Voici les principaux impacts et évolutions auxquels les automobilistes sont déjà confrontés :
- Des prix d’achat qui grimpent, mais des coûts d’utilisation au quotidien nettement plus faibles
- Un réseau de bornes de recharge qui s’étend progressivement, mais dont la couverture reste inégale selon les territoires
- Une offre en pleine mutation, avec l’apparition de nouveaux acteurs et l’émergence de technologies inédites
Chez les constructeurs, la reconversion industrielle s’accélère. Les gigafactories de batteries, soutenues par l’European Battery Alliance, deviennent des centres névralgiques pour garantir l’autonomie européenne d’ici 2030. BYD, le géant chinois, a déjà dépassé Tesla en volume de production, signe d’un nouvel ordre mondial qui s’installe. Parallèlement, la révolution digitale et l’intelligence artificielle investissent la mobilité : véhicules autonomes, gestion intelligente des flux grâce à l’internet des objets, ou encore nouveaux modèles de mobilité partagée dopés à la blockchain.
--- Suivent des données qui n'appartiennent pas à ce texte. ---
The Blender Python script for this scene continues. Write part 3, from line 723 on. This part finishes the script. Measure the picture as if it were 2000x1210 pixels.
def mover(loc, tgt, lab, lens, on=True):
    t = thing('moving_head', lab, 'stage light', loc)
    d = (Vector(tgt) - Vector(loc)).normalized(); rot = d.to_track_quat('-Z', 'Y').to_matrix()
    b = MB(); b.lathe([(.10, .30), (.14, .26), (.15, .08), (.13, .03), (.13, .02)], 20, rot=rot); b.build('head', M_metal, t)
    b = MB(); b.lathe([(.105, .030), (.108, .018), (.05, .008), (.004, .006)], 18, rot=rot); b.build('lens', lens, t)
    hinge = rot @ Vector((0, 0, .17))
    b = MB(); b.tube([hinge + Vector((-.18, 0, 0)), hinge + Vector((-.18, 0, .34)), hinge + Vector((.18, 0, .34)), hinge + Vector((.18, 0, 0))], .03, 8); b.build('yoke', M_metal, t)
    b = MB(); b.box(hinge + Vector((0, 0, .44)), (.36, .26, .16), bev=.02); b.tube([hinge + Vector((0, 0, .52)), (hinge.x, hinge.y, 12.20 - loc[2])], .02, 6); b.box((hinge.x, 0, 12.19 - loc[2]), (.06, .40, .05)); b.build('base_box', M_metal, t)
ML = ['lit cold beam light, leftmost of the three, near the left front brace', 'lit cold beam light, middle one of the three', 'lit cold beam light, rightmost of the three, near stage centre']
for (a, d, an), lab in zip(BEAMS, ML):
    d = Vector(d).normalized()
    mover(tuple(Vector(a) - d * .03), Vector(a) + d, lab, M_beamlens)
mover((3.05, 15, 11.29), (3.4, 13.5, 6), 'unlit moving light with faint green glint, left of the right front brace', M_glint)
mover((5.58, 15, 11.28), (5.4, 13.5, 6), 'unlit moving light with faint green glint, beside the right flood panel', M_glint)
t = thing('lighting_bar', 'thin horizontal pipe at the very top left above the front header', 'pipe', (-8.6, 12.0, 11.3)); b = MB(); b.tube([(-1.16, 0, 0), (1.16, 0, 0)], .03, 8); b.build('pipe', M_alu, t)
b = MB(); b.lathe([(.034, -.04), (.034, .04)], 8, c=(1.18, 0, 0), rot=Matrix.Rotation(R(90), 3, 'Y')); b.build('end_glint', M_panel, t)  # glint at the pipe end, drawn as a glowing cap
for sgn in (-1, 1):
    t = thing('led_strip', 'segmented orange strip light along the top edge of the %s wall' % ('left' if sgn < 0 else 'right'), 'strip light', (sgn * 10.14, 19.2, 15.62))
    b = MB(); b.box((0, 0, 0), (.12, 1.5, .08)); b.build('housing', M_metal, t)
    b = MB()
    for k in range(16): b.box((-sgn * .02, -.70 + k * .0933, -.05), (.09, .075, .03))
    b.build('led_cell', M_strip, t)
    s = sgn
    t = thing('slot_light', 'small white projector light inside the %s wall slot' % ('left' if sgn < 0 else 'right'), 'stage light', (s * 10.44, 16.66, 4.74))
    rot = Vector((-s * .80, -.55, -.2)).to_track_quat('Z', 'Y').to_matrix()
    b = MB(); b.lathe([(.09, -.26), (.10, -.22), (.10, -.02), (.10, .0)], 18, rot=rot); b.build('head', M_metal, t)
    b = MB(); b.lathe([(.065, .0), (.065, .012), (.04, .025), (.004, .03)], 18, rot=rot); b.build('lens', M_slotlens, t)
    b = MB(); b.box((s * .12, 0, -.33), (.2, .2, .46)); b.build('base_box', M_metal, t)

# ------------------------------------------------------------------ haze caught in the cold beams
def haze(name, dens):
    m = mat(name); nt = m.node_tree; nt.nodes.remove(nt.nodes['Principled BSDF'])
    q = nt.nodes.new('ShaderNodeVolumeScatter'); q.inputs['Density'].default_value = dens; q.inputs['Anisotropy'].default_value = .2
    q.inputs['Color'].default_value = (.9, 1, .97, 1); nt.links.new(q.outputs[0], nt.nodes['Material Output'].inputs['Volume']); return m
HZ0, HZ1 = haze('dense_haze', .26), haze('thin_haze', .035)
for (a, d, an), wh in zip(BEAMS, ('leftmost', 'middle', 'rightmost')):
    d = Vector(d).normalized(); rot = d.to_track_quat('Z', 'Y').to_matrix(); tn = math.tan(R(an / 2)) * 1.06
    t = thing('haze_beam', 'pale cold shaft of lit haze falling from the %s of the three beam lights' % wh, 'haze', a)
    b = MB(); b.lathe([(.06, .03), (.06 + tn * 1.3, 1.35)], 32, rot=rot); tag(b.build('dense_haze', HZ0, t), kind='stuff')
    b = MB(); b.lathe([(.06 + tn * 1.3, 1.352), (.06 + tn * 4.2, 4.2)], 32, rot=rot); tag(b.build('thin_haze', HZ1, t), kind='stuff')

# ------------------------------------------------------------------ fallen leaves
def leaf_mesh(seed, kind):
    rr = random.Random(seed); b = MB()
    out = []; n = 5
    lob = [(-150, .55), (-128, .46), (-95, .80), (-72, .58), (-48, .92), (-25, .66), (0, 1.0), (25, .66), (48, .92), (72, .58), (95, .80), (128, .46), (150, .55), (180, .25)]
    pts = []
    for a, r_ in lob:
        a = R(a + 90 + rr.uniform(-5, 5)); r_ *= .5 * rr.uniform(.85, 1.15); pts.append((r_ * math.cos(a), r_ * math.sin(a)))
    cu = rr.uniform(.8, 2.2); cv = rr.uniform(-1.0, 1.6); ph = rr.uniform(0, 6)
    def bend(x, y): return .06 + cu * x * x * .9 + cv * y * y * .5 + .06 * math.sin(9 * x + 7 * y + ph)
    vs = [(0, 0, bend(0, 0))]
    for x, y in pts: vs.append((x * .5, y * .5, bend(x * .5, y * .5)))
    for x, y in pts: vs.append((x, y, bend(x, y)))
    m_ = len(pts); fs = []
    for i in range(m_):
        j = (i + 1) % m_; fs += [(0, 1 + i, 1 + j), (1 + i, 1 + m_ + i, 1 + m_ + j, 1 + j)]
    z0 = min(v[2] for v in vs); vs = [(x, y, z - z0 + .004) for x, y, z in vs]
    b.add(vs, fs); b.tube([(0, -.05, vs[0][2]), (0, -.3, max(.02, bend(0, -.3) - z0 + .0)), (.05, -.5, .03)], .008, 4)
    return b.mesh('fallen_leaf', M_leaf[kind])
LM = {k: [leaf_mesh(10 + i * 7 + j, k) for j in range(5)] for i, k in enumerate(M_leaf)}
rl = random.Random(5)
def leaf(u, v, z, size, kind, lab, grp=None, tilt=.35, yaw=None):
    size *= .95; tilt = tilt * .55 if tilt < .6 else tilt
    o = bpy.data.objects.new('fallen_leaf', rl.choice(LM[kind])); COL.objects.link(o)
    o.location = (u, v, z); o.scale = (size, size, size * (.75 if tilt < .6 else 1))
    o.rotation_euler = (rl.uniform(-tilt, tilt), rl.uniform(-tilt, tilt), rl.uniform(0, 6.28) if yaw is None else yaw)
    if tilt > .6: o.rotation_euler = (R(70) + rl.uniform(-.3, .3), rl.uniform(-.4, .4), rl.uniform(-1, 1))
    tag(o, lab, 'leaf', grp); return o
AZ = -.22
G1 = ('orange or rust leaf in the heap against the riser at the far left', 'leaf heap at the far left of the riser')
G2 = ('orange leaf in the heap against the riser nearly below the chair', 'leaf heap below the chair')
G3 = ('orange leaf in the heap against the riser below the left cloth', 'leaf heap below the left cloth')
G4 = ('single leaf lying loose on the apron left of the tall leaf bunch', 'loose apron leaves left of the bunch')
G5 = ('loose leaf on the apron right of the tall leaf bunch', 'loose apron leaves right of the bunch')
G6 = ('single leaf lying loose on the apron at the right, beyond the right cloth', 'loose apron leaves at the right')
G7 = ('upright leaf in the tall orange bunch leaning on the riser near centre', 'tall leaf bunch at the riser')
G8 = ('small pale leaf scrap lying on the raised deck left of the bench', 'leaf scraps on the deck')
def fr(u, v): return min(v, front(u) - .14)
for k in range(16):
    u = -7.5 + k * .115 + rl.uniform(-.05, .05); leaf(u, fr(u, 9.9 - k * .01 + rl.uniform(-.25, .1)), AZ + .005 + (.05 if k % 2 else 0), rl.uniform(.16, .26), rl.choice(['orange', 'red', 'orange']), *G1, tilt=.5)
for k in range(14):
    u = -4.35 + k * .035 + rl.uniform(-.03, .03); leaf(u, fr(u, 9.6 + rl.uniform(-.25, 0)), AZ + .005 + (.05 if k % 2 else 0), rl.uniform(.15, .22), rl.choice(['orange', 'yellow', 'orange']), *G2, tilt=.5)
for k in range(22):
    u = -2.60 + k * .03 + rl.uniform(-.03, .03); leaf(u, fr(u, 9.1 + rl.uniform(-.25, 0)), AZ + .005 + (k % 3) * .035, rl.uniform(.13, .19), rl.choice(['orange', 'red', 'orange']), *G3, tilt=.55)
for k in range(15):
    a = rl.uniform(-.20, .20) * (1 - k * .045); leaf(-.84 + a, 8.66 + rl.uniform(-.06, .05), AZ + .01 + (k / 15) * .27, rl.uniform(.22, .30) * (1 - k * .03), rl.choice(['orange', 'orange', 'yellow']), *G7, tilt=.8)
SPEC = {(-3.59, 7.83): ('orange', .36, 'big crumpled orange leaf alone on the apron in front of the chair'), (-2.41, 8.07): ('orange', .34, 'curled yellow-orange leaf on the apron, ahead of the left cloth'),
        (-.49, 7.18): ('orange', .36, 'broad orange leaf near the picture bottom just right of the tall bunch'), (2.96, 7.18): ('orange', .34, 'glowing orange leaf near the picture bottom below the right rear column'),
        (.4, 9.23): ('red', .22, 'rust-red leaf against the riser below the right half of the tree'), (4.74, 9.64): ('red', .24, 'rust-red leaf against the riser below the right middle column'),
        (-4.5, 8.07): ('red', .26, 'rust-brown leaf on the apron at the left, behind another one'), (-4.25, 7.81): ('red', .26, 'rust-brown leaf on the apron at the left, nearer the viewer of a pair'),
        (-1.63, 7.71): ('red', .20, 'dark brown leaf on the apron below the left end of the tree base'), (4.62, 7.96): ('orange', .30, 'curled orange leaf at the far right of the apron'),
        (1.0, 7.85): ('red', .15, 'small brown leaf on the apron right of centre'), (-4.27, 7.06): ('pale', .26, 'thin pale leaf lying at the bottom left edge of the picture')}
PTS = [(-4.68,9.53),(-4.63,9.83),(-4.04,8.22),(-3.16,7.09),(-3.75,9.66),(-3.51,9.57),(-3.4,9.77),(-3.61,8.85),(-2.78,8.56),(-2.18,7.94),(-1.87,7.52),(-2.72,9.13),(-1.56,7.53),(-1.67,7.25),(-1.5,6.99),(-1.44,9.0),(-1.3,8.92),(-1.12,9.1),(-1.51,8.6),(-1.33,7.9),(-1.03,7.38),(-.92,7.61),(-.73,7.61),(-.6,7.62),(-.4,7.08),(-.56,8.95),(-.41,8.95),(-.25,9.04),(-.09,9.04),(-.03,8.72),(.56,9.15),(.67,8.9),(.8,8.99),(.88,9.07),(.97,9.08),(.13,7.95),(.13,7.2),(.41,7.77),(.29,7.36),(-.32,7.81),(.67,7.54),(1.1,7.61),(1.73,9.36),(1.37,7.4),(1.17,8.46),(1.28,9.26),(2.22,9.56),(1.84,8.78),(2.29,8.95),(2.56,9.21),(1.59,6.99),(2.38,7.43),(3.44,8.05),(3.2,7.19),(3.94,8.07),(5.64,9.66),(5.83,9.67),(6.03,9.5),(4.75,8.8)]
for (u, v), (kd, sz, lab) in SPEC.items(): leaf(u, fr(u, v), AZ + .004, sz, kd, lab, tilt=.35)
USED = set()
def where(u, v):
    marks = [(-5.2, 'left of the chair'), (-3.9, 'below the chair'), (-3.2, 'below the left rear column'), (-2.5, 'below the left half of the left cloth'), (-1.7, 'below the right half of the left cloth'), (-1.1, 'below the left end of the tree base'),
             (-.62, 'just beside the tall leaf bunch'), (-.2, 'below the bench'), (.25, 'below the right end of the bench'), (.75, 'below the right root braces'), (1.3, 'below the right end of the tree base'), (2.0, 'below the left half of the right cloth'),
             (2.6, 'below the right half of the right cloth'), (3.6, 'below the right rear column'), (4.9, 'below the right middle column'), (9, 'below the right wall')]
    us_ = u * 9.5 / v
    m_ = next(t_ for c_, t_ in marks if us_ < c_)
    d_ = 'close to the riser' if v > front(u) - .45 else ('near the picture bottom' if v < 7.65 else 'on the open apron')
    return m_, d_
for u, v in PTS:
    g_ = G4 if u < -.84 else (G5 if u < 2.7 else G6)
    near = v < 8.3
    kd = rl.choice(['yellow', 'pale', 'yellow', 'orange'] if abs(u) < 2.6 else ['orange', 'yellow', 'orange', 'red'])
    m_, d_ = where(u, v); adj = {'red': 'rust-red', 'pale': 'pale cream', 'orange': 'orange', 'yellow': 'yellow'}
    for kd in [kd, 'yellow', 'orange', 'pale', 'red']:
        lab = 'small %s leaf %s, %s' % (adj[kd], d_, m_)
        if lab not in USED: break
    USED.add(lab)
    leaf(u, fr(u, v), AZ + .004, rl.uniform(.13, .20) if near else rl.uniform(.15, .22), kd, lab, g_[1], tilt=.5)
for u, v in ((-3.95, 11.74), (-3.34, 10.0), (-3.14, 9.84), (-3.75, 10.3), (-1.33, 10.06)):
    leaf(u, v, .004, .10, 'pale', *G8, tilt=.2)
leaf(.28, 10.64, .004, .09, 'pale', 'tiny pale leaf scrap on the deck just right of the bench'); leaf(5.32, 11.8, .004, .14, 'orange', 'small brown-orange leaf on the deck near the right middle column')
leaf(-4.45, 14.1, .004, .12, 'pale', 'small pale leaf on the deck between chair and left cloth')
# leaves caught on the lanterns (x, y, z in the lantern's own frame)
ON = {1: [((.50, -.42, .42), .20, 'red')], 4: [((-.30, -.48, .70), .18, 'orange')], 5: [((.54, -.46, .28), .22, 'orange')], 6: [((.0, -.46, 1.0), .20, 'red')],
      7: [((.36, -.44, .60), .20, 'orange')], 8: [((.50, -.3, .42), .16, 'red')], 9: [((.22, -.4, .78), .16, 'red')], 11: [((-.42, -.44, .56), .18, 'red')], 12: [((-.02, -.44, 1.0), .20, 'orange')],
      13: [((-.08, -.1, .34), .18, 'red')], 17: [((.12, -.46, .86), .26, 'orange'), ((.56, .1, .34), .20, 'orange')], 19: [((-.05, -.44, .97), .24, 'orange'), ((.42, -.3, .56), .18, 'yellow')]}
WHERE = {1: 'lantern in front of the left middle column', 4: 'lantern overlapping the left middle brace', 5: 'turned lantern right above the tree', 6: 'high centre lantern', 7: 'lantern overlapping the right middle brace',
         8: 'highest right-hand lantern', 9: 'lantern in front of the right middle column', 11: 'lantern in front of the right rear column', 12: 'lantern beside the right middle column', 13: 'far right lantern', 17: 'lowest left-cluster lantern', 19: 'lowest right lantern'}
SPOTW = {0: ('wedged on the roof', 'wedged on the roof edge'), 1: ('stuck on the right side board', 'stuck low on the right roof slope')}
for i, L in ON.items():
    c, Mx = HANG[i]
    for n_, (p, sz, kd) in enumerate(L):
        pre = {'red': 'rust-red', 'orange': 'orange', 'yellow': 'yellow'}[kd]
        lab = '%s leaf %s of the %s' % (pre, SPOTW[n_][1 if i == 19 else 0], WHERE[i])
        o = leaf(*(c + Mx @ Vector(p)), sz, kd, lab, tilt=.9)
Les industriels jonglent avec des investissements massifs, des règles mouvantes et l’exigence de faire baisser drastiquement les émissions. La pression du calendrier européen, l’instabilité des prix des matières premières et la course à l’innovation redessinent le paysage. Reste à savoir si la mobilité électrique parviendra à conjuguer accessibilité, fiabilité et préservation des emplois, sans laisser l’Europe dépendante ou reléguée au second plan.
2035 n’est pas une ligne d’arrivée, mais un point de bascule. Pour l’automobile, le plus grand défi commence : réinventer le plaisir, la mobilité, et l’industrie, dans un paysage où la route elle-même change de destination.